= Data entries =

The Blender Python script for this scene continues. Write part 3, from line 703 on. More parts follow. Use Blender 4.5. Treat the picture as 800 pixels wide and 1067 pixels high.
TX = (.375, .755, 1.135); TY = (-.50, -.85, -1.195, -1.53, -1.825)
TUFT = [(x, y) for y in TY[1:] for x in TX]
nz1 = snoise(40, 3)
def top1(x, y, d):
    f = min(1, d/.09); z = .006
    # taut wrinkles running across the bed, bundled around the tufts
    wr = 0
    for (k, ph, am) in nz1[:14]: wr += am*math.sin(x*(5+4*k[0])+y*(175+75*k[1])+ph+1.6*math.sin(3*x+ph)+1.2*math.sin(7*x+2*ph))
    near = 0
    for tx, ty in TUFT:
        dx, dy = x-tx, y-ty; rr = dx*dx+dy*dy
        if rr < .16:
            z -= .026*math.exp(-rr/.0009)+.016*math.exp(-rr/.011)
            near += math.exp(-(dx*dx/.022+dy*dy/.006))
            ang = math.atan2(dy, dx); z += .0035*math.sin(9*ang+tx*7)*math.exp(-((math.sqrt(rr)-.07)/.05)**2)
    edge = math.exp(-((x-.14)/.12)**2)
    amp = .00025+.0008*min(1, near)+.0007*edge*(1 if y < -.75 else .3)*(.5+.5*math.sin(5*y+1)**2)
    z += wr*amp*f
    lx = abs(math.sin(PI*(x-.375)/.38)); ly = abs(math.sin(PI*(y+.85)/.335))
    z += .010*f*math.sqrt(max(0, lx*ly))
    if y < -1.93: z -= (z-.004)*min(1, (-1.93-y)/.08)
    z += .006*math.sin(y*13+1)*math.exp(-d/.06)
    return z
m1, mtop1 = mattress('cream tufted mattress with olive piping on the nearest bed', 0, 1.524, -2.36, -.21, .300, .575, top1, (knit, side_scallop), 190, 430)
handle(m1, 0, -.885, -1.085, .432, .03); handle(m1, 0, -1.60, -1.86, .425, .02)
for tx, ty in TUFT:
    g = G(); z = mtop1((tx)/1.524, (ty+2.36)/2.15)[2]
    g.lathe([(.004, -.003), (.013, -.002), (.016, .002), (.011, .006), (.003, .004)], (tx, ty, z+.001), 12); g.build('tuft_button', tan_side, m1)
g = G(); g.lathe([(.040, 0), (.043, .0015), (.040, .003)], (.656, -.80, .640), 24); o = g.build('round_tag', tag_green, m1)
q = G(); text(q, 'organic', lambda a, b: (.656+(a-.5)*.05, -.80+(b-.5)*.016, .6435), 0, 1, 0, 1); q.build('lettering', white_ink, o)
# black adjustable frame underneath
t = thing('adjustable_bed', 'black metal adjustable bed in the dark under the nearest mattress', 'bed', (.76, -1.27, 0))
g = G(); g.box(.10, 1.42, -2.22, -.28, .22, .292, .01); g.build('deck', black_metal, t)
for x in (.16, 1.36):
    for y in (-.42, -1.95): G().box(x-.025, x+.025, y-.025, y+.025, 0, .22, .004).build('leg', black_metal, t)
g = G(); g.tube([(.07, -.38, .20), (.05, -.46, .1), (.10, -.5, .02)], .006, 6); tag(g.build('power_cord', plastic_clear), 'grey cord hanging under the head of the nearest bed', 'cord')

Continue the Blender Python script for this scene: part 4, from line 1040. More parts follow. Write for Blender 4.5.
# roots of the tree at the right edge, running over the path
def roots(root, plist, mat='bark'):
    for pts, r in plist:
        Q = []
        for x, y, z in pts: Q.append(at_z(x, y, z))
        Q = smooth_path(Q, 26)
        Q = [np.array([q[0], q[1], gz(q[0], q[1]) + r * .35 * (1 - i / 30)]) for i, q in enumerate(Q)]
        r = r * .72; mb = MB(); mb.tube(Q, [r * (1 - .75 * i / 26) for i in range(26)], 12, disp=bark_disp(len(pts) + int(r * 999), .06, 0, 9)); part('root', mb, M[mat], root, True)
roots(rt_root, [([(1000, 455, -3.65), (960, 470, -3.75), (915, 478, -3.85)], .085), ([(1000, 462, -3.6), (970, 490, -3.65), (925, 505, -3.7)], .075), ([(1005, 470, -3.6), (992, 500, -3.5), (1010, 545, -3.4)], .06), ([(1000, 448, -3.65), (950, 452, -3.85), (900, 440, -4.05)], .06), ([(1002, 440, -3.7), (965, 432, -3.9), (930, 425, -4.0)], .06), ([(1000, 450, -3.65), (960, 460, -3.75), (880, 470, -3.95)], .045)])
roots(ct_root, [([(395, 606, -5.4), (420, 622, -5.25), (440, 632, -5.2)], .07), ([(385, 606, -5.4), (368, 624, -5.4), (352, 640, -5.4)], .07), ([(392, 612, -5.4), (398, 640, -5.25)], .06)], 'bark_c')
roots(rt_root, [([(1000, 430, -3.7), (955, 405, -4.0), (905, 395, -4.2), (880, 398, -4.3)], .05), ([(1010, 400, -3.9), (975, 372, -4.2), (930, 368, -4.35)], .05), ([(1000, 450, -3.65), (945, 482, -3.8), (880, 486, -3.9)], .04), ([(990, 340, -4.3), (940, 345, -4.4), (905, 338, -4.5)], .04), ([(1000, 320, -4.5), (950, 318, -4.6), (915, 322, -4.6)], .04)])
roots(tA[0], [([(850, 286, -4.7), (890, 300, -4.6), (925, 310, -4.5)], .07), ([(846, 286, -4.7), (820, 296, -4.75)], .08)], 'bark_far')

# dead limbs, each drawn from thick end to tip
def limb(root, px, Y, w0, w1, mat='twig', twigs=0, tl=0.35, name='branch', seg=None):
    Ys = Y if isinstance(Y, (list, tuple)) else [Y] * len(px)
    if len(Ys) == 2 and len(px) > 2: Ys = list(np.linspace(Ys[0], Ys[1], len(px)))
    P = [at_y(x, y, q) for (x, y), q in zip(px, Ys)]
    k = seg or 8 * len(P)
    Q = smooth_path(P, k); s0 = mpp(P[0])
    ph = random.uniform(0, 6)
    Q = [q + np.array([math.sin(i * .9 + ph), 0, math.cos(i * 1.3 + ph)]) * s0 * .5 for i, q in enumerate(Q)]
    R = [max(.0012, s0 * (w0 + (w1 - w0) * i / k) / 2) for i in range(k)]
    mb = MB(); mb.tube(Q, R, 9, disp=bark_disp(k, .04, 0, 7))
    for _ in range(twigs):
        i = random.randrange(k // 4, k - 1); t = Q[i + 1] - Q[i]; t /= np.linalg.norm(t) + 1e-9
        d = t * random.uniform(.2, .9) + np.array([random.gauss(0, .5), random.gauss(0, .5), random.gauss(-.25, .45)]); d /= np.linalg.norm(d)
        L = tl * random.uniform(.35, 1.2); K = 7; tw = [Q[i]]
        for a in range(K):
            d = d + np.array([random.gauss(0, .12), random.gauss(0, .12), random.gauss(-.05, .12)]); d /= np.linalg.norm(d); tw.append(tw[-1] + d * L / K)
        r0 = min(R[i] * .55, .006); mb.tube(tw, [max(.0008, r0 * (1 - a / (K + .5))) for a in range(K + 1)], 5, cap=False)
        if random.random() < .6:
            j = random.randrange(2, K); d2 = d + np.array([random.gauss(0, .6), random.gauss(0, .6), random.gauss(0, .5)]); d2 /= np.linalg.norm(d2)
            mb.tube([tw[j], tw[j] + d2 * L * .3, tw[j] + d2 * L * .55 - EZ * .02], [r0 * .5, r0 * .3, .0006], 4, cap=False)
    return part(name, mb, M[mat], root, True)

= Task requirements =
Gather each line of the listing containing the word "parts" and show it.

= Correct response =
The Blender Python script for this scene continues. Write part 3, from line 703 on. More parts follow. Use Blender 4.5. Treat the picture as 800 pixels wide and 1067 pixels high.
Continue the Blender Python script for this scene: part 4, from line 1040. More parts follow. Write for Blender 4.5.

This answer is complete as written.